Question

Physics friction question help

Answer 1

Assuming that acceleration due to gravity is g = 9.8 m/s^2.

mass of block = 5 kg
μ = 0.2
applied force = 9 N

The force of gravity, Fg, on this block is given by Fg = m * g --> F = 5 kg * 9.8m/s^2 = 49 N.
The normal force on this block exerted by the ground is Fn = Fg --> 49 N. (It points in direction opposite to Fg, but we don't need to worry about that here.)
The maximal force of friction on the block that resists its movement is Ff = Fn * μ --> Ff = 49 N * 0.2 = 9.8 N

So, the max frictional force is 9.8 N.
Since the applied force is only 9 N, the block does not move.
Since we deduced that the block is not moving, then the block must be in equilibrium (all external forces must equal zero). So, the frictional force must match the applied force of 9 N.

Answer 2

Frictional force = (coefficient of friction) x (mg).

a). If the coefficient of static friction is 0.2 and m= 5 kg and g= 9.8 m/s^2, then frictional force= (0.2) x (5 kg x 9.8 m/s^2) = 9.8 N. This is the maximum frictional force that prevents the block from moving.

b). To answer this question, you must first find the Net force. You find this by simply subtracting the force vectors from each other. Because both the frictional force and applied force are horizontal, you can directly subtract. If 9N is applied to move the block but there is a maximum frictional force of 9.8 N, then the block does not move because the applied force cannot overcome the frictional force. 9<9.8 (9 N - 9.8N= -0.8 N). The negative sign indicates that the net force would be in the leftward direction ( the direction the friction force is pointing).
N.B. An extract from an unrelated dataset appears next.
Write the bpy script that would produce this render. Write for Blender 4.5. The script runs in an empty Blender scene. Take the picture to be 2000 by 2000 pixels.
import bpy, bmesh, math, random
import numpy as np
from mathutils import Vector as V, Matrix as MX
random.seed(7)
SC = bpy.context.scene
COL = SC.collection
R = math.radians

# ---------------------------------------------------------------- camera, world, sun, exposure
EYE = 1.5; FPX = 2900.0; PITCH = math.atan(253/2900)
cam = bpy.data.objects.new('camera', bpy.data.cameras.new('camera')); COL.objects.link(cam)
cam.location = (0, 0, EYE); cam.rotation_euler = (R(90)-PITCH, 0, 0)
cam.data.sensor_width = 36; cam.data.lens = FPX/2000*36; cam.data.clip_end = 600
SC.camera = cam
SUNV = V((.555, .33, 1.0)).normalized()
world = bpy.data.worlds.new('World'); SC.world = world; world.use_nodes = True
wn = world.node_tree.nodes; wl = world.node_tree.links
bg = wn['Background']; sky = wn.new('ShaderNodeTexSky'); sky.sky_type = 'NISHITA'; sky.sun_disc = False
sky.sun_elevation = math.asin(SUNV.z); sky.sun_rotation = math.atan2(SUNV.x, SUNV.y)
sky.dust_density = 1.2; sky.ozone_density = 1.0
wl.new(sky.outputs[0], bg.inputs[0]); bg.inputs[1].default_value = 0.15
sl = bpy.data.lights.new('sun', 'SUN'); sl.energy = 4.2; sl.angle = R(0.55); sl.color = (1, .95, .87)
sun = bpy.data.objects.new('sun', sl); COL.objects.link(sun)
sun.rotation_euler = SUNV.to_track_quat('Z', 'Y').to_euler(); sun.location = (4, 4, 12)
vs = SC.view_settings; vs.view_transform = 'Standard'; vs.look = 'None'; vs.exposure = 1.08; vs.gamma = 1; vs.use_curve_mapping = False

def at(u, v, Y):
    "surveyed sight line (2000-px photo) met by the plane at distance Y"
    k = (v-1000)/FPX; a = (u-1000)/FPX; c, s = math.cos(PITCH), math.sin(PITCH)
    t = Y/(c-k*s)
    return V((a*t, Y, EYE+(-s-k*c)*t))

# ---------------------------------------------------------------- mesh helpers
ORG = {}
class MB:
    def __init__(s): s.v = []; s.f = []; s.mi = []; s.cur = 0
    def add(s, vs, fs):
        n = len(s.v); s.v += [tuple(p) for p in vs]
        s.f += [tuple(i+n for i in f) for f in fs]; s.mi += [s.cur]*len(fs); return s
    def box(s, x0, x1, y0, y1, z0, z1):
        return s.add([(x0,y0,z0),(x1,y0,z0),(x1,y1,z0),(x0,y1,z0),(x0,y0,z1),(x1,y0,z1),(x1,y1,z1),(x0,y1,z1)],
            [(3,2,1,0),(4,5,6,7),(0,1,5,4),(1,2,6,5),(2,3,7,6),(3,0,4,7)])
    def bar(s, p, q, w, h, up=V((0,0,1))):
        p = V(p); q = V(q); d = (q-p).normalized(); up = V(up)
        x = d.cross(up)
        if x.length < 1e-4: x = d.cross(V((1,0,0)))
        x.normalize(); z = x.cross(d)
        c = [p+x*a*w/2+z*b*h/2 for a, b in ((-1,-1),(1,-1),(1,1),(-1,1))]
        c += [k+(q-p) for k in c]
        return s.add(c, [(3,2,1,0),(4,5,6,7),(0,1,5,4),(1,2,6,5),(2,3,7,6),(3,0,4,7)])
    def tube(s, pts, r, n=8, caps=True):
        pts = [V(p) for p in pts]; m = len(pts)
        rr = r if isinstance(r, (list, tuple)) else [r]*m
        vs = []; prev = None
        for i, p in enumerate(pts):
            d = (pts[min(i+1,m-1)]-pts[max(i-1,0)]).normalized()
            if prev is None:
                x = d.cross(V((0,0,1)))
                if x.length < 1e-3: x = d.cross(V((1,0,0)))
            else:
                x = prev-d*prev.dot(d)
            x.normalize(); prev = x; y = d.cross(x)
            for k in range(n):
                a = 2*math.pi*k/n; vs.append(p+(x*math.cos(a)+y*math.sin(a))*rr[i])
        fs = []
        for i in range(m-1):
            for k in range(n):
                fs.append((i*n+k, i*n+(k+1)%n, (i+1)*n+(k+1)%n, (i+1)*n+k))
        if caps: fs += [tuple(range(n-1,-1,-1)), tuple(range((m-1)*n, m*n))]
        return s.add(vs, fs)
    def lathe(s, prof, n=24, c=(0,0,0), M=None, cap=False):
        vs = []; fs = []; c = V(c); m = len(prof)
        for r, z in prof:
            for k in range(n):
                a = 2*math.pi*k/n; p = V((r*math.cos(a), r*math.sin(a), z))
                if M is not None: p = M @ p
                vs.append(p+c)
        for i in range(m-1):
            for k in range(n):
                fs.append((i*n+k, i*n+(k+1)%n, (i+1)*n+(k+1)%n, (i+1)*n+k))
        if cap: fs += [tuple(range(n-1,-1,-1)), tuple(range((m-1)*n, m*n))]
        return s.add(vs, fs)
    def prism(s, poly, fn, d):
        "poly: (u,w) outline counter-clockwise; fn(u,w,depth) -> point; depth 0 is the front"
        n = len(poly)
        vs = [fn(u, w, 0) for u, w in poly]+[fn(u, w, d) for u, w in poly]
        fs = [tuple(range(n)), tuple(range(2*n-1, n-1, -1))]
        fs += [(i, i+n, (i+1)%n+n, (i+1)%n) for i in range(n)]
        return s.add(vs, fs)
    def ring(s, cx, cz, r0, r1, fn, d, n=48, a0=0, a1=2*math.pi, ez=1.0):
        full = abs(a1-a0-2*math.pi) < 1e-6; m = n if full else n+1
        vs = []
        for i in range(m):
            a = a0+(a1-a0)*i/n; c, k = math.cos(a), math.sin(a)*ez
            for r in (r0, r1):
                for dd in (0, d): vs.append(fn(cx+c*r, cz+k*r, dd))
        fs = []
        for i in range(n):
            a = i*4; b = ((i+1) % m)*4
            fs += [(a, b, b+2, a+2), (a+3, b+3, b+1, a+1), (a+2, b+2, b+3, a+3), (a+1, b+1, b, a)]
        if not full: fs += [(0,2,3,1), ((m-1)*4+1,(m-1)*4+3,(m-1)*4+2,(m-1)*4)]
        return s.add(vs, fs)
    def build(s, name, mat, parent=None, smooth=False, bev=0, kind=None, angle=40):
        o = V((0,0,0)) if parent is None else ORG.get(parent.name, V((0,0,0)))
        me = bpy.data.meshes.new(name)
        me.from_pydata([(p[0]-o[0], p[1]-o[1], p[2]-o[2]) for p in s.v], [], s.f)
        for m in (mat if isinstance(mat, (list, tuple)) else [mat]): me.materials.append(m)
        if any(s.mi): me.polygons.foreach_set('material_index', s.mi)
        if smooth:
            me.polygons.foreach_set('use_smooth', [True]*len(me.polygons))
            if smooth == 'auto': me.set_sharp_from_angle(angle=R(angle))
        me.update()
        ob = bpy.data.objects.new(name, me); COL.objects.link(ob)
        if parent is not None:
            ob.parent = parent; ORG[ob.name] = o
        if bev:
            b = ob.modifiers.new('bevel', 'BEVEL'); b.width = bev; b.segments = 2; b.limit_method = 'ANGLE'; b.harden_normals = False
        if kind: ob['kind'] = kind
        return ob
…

C). The size of the frictional force always matches the size of the applied force if the applied force is less than the frictional force. This is because frictional force cannot move something, it can only prevent movement. However, if the applied force is greater than the frictional force, then the frictional force would be at its largest magnitude. Since the first situation is the case here, the force of friction = applied force = 9 N.